In the past week, towns and cities across the country have seen similar protests, some involving primary school students. Campaigners say the education system is poor and should be scrapped. They also want to stop schools from opening to prevent the junta from claiming that normalcy is returning after months of turmoil.

In Yangon in particular, small protests publicized by word of mouth have become popular. They contrast with weeks of confrontations in which security forces increasingly used lethal force, with some militant protesters responding with homemade weapons such as gasoline bombs in self-defense.

In other areas, mass peaceful protests still are being broken up by force, while in some remote areas, groups opposed to the ruling junta have occasionally ambushed security forces, leading to bloody clashes.

According to the Assistance Association for Political Prisoners, which compiles details of arrests and fatalities linked to the junta’s crackdown, 769 protesters and bystanders have been killed since February’s military takeover. The junta has said the death toll is about one-third of that, and that the use of lethal force was justified to end what it called rioting.

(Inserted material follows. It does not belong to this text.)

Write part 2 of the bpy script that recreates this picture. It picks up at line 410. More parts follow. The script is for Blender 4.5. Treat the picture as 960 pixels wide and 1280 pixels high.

After the military government began using lethal force to suppress demonstrations, protesters in some towns and neighborhoods began organizing themselves into home-grown militias or defense groups.

On Wednesday, the anti-military shadow government formed by elected lawmakers who were barred from taking office by the military announced a plan to unify these local groups into a national “People’s Defense Force” which would serve as a precursor to a “Federal Union Army” of democratic forces including ethnic minorities.

The plan was announced by Khin Ma Ma Myo, deputy defense minister of the shadow National Unity Government, which challenges the junta’s legitimacy. She said one of the duties of the People’s Defense Force is to protect the country’s resistance movement from military attacks and violence instigated by the junta.

The National Unity Government has the backing of several major ethnic minority groups who for decades have been seeking greater autonomy and who maintain their own guerrilla forces. The two most important are the Kachin in the north and the Karen in the east, both of which are actively engaged in combat with the government’s military forces.

Pado Man Man, a spokesman for the 5th Brigade of the Karen National Union, said he believes that the formation of the People’s Defense Army will be a step toward a future state that includes all ethnic armed groups.

“The emergence of the People’s Defense Army is even a little bit late. We have the same direction and purpose. We are now cooperating,” he said.

Since the military’s seizure of power and crackdown on opponents, students and factory workers have fled to territory controlled by the ethnic guerrilla forces to take military training.